6. The method of claim 1, wherein:

the selected image is one of a plurality of selected images; and

the date insertion mode on the output device is canceled if each member of the plurality of selected images has been synthesized with a corresponding date image.

7. The method of claim 1, further comprising:

determining whether a plurality of images is selected;

determining how many of the selected images are synthesized with corresponding date images; and

if a majority of the selected images are synthesized with corresponding date images, synthesizing the rest of the selected images with corresponding date images and canceling the date insertion mode set by the output device.

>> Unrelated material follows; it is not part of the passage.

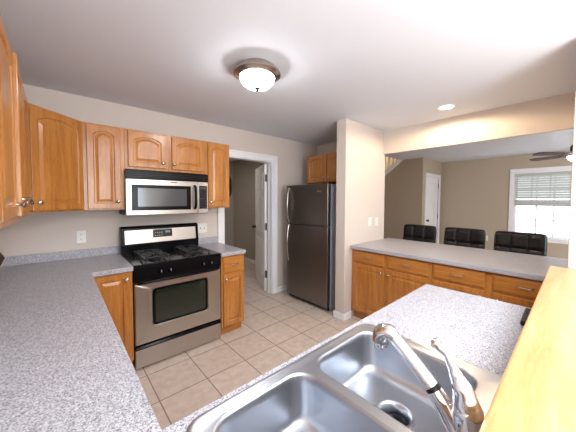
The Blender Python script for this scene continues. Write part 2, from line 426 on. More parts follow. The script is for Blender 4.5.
UZ0, UZ1 = 1.375, 2.13
UD = .315
def upper(name, label, loc, rotz, w, z0=UZ0, z1=UZ1, d=UD, group=None):
    t = thing(name, label, 'cabinet', (loc[0], loc[1], z0), rotz, group)
    MB().box(0, -d, 0, w, 0, z1 - z0).build('carcass', 'wood', t, bevel=.0015)
    return t
# back wall uppers (local x along +X, origin on the back wall)
g = 'upper wall cabinets'
t = upper('wall_cabinet', 'tall single-door maple wall cabinet left of the microwave', (.162, WB, 0), 0, .306, group=g)
door(t, .027, .272, .014, .742, -UD, .035, (.245, .075))
t = upper('wall_cabinet', 'short two-door maple cabinet directly above the microwave', (.469, WB, 0), 0, .782, 1.757, group=g)
door(t, .026, .361, .024, .359, -UD, .035, (.330, .078))
door(t, .419, .760, .024, .359, -UD, .035, (.437, .078))
t = upper('wall_cabinet', 'narrow single-door maple wall cabinet beside the hall doorway', (1.252, WB, 0), 0, .302, group=g)
door(t, .027, .286, .014, .742, -UD, .035, (.055, .066))
# corner unit, face turned 45 degrees
cx0, cy0, cx1, cy1 = -.153, 2.505, .160, 2.815
ang = math.atan2(cy1 - cy0, cx1 - cx0)
t = thing('corner_wall_cabinet', 'diagonal maple corner wall cabinet with arched door left of the back wall row', 'cabinet', (cx0, cy0, UZ0), ang, g)
wl = math.hypot(cx1 - cx0, cy1 - cy0)
inv = Matrix.Rotation(-ang, 2)
pts = [inv @ Vector((x - cx0, y - cy0)) for x, y in ((WL, WB), (WL, cy0), (cx0, cy0), (cx1, cy1), (cx1, WB))]
MB().prism([tuple(p) for p in pts], 0, UZ1 - UZ0).build('carcass', 'wood', t, bevel=.0015)
door(t, .012, wl - .012, .014, .742, 0, .04, (.045, .072))
# left wall uppers (local x along +Y)
t = upper('wall_cabinet', 'maple wall cabinet on the left wall nearest the corner unit, its near door ajar', (WL, 1.665, 0), R(90), .838, 1.364, d=.305, group=g)
d = door(t, .006, .412, .032, .753, -.305, .035)
d.location.x = .412; 
for v in d.data.vertices: v.co.x -= .406
d.rotation_euler = (0, 0, R(1.7)); knob(d, -.375, .075, -T)
door(t, .424, .830, .032, .753, -.305, .035, (.455, .089))
t = upper('wall_cabinet', 'maple wall cabinet on the left wall nearest the camera', (WL, .80, 0), R(90), .862, 1.364, d=.305, group=g)
door(t, .006, .422, .032, .753, -.305, .035, (.035, .085))
door(t, .436, .856, .032, .753, -.305, .035, (.822, .085))
# over the fridge (local x along -Y)
t = thing('wall_cabinet', 'two-door maple cabinet mounted high above the refrigerator', 'cabinet', (XR, 2.875, 1.73), R(-90), g)
MB().box(0, -.50, 0, .86, 0, .42).build('carcass', 'wood', t, bevel=.0015)
door(t, .014, .395, .014, .405, -.50, .03, (.365, .07))
door(t, .425, .846, .014, .405, -.50, .03, (.455, .07))

# base cabinets
BH, BD = .874, .66
def base(name, label, loc, rotz, w, d, group=None, extra=None):
    t = thing(name, label, 'cabinet', (loc[0], loc[1], 0), rotz, group)
    MB().box(0, -d, .10, w, 0, BH).build('carcass', 'wood', t, bevel=.0015)
    MB().box(.0, -d + .06, 0, w, 0, .10).build('toe_kick', 'wood_x', t)
    return t
gb = 'base cabinets'
t = base('base_cabinet', 'single-door maple base cabinet squeezed between left counter and stove', (.142, WB, 0), 0, .308, BD, gb)
door(t, .035, .285, .115, .862, -BD, 0, (.262, .81))
t = base('base_cabinet', 'narrow maple base cabinet with one drawer right of the stove', (1.262, WB, 0), 0, .278, BD, gb)
drawer(t, .02, .268, .69, .855, -BD)
door(t, .02, .268, .115, .675, -BD, 0, (.045, .625))
FD = .76
t = base('base_cabinet', 'maple base cabinet under the bar counter, beside the wall column', (XR, 1.846, 0), R(-90), .915, FD, gb)
drawer(t, .038, .428, .72, .858, -FD); drawer(t, .466, .888, .72, .858, -FD)
door(t, .038, .428, .125, .698, -FD, 0, (.40, .645)); door(t, .466, .888, .125, .698, -FD, 0, (.494, .645))
t = base('base_cabinet', 'maple base cabinet under the bar counter, partly behind the bar ledge', (XR, .930, 0), R(-90), .896, FD, gb)
drawer(t, .02, .425, .72, .858, -FD); drawer(t, .478, .880, .72, .858, -FD)
door(t, .02, .425, .125, .698, -FD, 0, (.395, .645)); door(t, .478, .880, .125, .698, -FD, 0, (.51, .645))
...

8. The method of claim 1, further comprising:

determining whether a plurality of images is selected;

determining how many of the selected images are synthesized with corresponding date images; and

if a majority of the selected images are not synthesized with corresponding date images, ceasing to display the date images with those selected images that are synthesized with corresponding date images.

9. A method of controlling a digital photographing apparatus that is communicatively linked to a printer, the method comprising:

receiving a user selection of an image;

determining whether the selected image includes a date image;

determining whether the printer is in a date insertion mode; and

if the selected image includes the date image and the printer is in the date insertion mode, taking the printer out of the date insertion mode.

10. The method of claim 9, further comprising the printer printing the selected image.

11. The method of claim 9, further comprising displaying a print guide message.

12. The method of claim 9, wherein the selected image is a member of a plurality of selected images.

13. The method of claim 12, further comprising taking the printer out of the date insertion mode if all of the plurality of selected images include a corresponding date image.

14. The method of claim 12, further comprising:

determining whether a majority of the plurality of selected images include corresponding date images; and

if the majority of the plurality of selected images include corresponding date images, synthesizing corresponding date images with the remainder of the selected images and taking the printer out of the date insertion mode.

15. The method of claim 12, further comprising:

determining whether less than a majority of the plurality of selected images include corresponding date images; and

if less than a majority of the plurality of selected images include corresponding date images, ceasing to display the date images with those selected images that are synthesized with corresponding date images.

16. A digital image processing apparatus that controls an operation of an output device while communicating with the output device, wherein the apparatus comprises a digital processor that performs steps comprising:

controlling the digital image processing apparatus to determine whether the output device has set a date insertion mode;

determining whether a date image is synthesized with an image to be output; and

canceling the date insertion mode of the output device if the output device is in the date insertion mode and the image to be output has been synthesized with the date image.

17. The apparatus of claim 16, further comprising:

a lens unit that receives light from a subject to be photographed by the apparatus;

a photoelectric device that converts the received light to analog electrical signals;

an analog-to-digital conversion unit that receives the analog electrical signals and converts them to digital signals, wherein the digital processor receives and processes the digital signals, thereby generating a signal which represents an image of the subject; and

a storage medium for storing a file containing the image.

18. The apparatus of claim 16, further comprising a user input portion and a display screen.

19. The apparatus of claim 17, wherein the digital processor further controls the apparatus to display a print guide message and to detect a printing condition signal.

20. The apparatus of claim 16, wherein the digital processor further controls the apparatus to determine whether a plurality of images has been selected and, if so, which members of the plurality of selected images have been synthesized with corresponding date images.